Since 6 April 2007 the Financial Ombudsman Service (FOS) has dealt with consumer credit complaints, and so far there have been 60 complaints in eight cases which the FOS recommended for redress. Unfortunately the couple cannot be helped because their case began before 6 April. The family have contacted the Office of Fair Trading (OFT), but they cannot get involved in individual cases. Paragon say there have been miscommunication problems on both sides. Arrow Global has now bought the debt off Paragon.

If you have loan difficulties you should first speak to your lender to try and set up a new repayment plan. You can seek free advice from National Debtline, Citizens Advice, the OFT or the Consumer Credit Counselling Service. The FOS can mediate between borrowers and lenders; they can investigate complaints against unsecured debt lenders, credit brokers and debt collectors, from 6 April 2007. All business most now follow correct procedures when dealing with complaints, with a response required within eight weeks. The FOS can order a lender to pay redress to customers.

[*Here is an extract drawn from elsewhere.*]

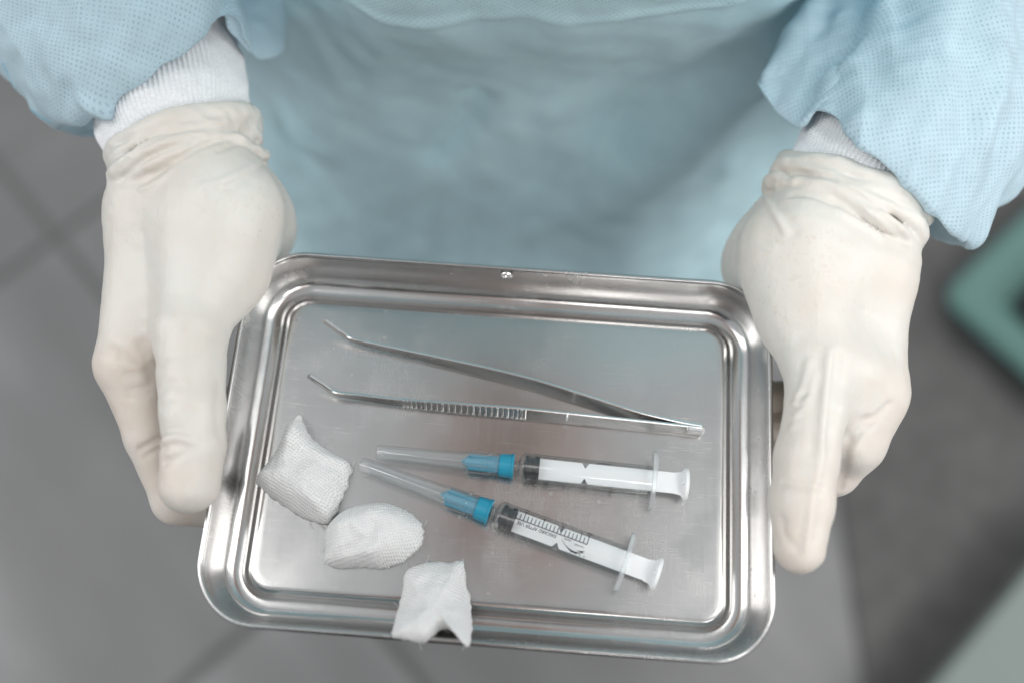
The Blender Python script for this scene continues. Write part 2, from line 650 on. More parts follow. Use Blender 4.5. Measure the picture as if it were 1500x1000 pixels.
# ------------------------------------------------------------------ things on the floor, out of focus on the right
TEAL = mat_plain('teal_plastic', (0.085, 0.175, 0.158), 0.45, var=0.1, vscale=8)
BLACKF = mat_plain('black_foam', (0.012, 0.014, 0.014), 0.8, var=0.2)
PALE = mat_plain('grey_green_vinyl', (0.165, 0.20, 0.187), 0.5, var=0.06, vscale=6)
SHADEF = mat_plain('painted_floor_shade', (0.083, 0.082, 0.081), 0.75, var=0.2, vscale=30)  # floor shade put into the colour of an added sheet


def rrect(cx, cy, hx, hy, r, n, a):
    out = []
    for qx, qy, a0 in ((1, 1, 0), (-1, 1, 90), (-1, -1, 180), (1, -1, 270)):
        for k in range(n + 1):
            t = math.radians(a0 + 90 * k / n)
            x, y = qx * (hx - r) + r * math.cos(t), qy * (hy - r) + r * math.sin(t)
            out.append((cx + x * math.cos(a) - y * math.sin(a), cy + x * math.sin(a) + y * math.cos(a)))
    return out


def tub(name, cx, cy, hx, hy, a, h, wall, mat):
    """open box with rounded corners and a lip; returns root"""
    root = empty(name, (cx, cy, 0.012))
    prof = [(0.03, 0.0), (0.012, 0.004), (0.006, h * 0.5), (0.0, h - 0.02), (-0.012, h - 0.02), (-0.014, h - 0.008), (-0.006, h), (wall, h - 0.004), (wall + 0.004, h * 0.5), (wall + 0.03, 0.02)]
    V, n = [], 0
    for (ins, z) in prof:
        q = rrect(cx, cy, hx - ins, hy - ins, max(0.03 - ins * 0.3, 0.01), 6, a)
        n = len(q)
        V += [(x, y, z + 0.012) for x, y in q]
    Fc = [tuple(f) for f in grid_faces(len(prof), n, True)]
    Fc += [tuple(range((len(prof) - 1) * n, len(prof) * n)), tuple(range(n - 1, -1, -1))]
    obj('body', V, Fc, mat, root, smooth=False)
    return root


# dark sheet added to stand in for the shaded part of the floor
c = [P(1222, 700, -1018.0), P(1300, 230, -1018.0), P(1700, 330, -1018.0), P(1420, 1040, -1018.0), P(1268, 1040, -1018.0)]
mp = MB()
ctr = np.mean([[q[0], q[1]] for q in c], 0) / 1000
mp.prism([(q[0] / 1000, q[1] / 1000) for q in [c[4], c[3], c[2], c[1], c[0]]], 0.0045, 0.012)
mt = obj('floor_shade_sheet', mp.v, mp.f, SHADEF, origin=(ctr[0], ctr[1], 0.0045), smooth=False)
bevel(mt, 0.004)
tag(mt, 'added dark grey sheet standing in for shade on the grey floor beside the right glove', 'mat')  # no real mat: added sheet standing in for floor shade

z_ = -1020 + 72.0
ca, cb, cc = P(1398, 432, z_), P(1484, 318, z_), P(1526, 545, z_)
e1, e2 = cc - ca, cb - ca
a_ = math.atan2(e1[1], e1[0])
hx, hy = 0.17, 0.13
u1 = np.array([math.cos(a_), math.sin(a_)])
u2 = np.array([-u1[1], u1[0]])
cen = ca[:2] / 1000 + u1 * hx + u2 * hy
bin_ = tub('storage_bin', cen[0], cen[1], hx, hy, a_, 0.06, 0.036, TEAL)
tag(bin_, 'teal plastic bin with black contents, blurred on the floor at the right', 'bin')
mbn = MB()
mbn.prism(rrect(cen[0], cen[1], hx - 0.066, hy - 0.064, 0.02, 5, a_), 0.034, 0.058)
fo = obj('liner', mbn.v, mbn.f, BLACKF, bin_, smooth=False)
bevel(fo, 0.012, 3)

z_ = -1020 + 122.0
ca, cb = P(1362, 1010, z_), P(1510, 832, z_)
e1 = (cb - ca)[:2]
a_ = math.atan2(e1[1], e1[0])
u1 = np.array([math.cos(a_), math.sin(a_)])
u2 = np.array([u1[1], -u1[0]])
hx, hy = 0.24, 0.16
cen = (ca[:2] + cb[:2]) / 2000 + u2 * hy
st = empty('step_stool', (cen[0], cen[1], 0))
tag(st, 'pale grey green step stool, blurred at the lower right corner', 'stool')
m_ = MB()
m_.prism(rrect(cen[0], cen[1], hx, hy, 0.03, 6, a_), 0.09, 0.122)
bevel(obj('seat', m_.v, m_.f, PALE, st, smooth=False), 0.006, 3)
for sx in (-1, 1):
    for sy in (-1, 1):
        q = cen + u1 * sx * (hx - 0.05) + u2 * sy * (hy - 0.05)
        m_ = MB()
        m_.lathe([(0.0, 0.001), (0.0, 0.017), (0.02, 0.017), (0.078, 0.014), (0.078, 0.001)], 16, 'z')
        obj('leg', np.array(m_.v) + np.array([q[0], q[1], 0.0121]), m_.f, PALE, st)

# ------------------------------------------------------------------ the steel tray (mm from the rim centre)
TW, TD, TR = 110.0, 76.8, 25.0
PANEL = -18.2


def rr_loop(ins, rad):
    out = []
    for qx, qy, a0 in ((1, 1, 0), (-1, 1, 90), (-1, -1, 180), (1, -1, 270)):
        hx, hy = TW - ins, TD - ins
        for k in range(17):
            t = math.radians(a0 + 90 * k / 16)
            out.append((qx * (hx - rad) + rad * math.cos(t), qy * (hy - rad) + rad * math.sin(t)))
        # straight run after this corner
        nx = out[-1]
        nq = {(1, 1): (-1, 1), (-1, 1): (-1, -1), (-1, -1): (1, -1), (1, -1): (1, 1)}[(qx, qy)]
        t = math.radians(a0 + 90)
        ex = (nq[0] * (hx - rad) + rad * math.cos(t), nq[1] * (hy - rad) + rad * math.sin(t))
        for k in range(1, 12):
            out.append((nx[0] + (ex[0] - nx[0]) * k / 12, nx[1] + (ex[1] - nx[1]) * k / 12))
    return np.array(out)


prof = [  # inset, z, corner radius: outside under the rim -> bead -> wall -> gutter -> raised panel
    (2.6, -22.9, 0), (3.0, -20.0, 0), (1.9, -12.0, 0), (1.3, -4.0, 0), (1.0, -3.2, 0), (0.45, -2.9, 0), (0.05, -2.2, 0), (-0.1, -1.3, 0), (0.1, -0.5, 0), (0.6, 0.0, 0), (1.3, 0.05, 0),
    (1.8, -0.25, 0), (2.1, -0.9, 0), (2.25, -2.0, 0), (2.6, -5.0, 0), (3.1, -9.0, 0), (3.6, -13.0, 0), (4.2, -16.2, 0), (5.0, -18.6, 0), (6.2, -20.3, 0), (7.8, -21.3, 0), (9.4, -21.6, 0),
    (11.5, -21.6, 12.5), (12.6, -21.45, 11.6), (13.3, -21.0, 11.0), (14.0, -20.2, 10.4), (14.8, -19.2, 9.7), (15.5, -18.6, 9.1), (16.4, -18.28, 8.4), (17.6, PANEL, 8.0), (19.5, PANEL, 7.0),
    (24, PANEL, 6.0), (40, PANEL, 4.0), (58, PANEL, 2.0), (72, PANEL, 1.0)]
rows = []
for ins, z, rad in prof:
    L = rr_loop(ins, rad if rad else max(TR - ins, 4))
    rows.append(np.c_[L, np.full(len(L), z)])
G = np.array(rows)
# tiny dents so that reflections waver
dn = waves(G, 60, 6, 3) * 0.10 + waves(G, 26, 6, 5) * 0.035
G[:, :, 2] += dn * (G[:, :, 2:3].squeeze() < -17.5)
G[5:13, :, 2] += (waves(G[5:13], 90, 4, 8) * 0.25)
nC = G.shape[1]
V = G.reshape(-1, 3)
Fc = [tuple(f) for f in grid_faces(len(prof), nC, True)]
Fc.append(tuple(range((len(prof) - 1) * nC, len(prof) * nC)))
tray = empty('steel_tray', (0, 0, RIM - 0.0229))
tag(tray, 'shallow stainless steel instrument tray with rounded corners held in both gloves', 'tray')
body = obj('body', mmw(V), Fc, STEEL, tray)
mu = MB()      # underside: a second skin just below the floor
Ls = [rr_loop(i_, max(TR - i_, 4)) for i_ in (2.6, 5.0, 9.0)]
und = np.concatenate([np.c_[Ls[0], np.full(nC, -22.9)], np.c_[Ls[1], np.full(nC, -23.3)], np.c_[Ls[2], np.full(nC, -23.3)]])
mu.add(und, [tuple(f)[::-1] for f in grid_faces(3, nC, True)] + [tuple(range(3 * nC - 1, 2 * nC - 1, -1))])
obj('underside', mmw(mu.v), mu.f, STEEL, tray)
# small eyelet punched in the far wall
ey = MB()
ey.lathe([(0.0, 2.6), (0.7, 2.5), (1.0, 2.1), (0.9, 1.5), (0.3, 1.1), (-0.4, 0.9), (-0.6, 0.01)], 24, 'z')
ev = np.array(ey.v)
pe = Py(742, 403, TD - 3.0)
ev = np.stack([ev[:, 0], -ev[:, 2], ev[:, 1]], 1) + pe
obj('eyelet', mmw(ev), ey.f, STEEL2, tray)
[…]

The number of people in debt and seeking help continues to grow. A single charity reported a 20% rise in advice requests, with 6,600 calls a day. The number of people considering bankruptcy went up by 50%, with then blame laid squarely at the door of the five interest rate rises since August 2006. The Citizens Advice Bureau say that debt problems are the single biggest issue they have to deal with, handling 1.7m calls in the last 12 months.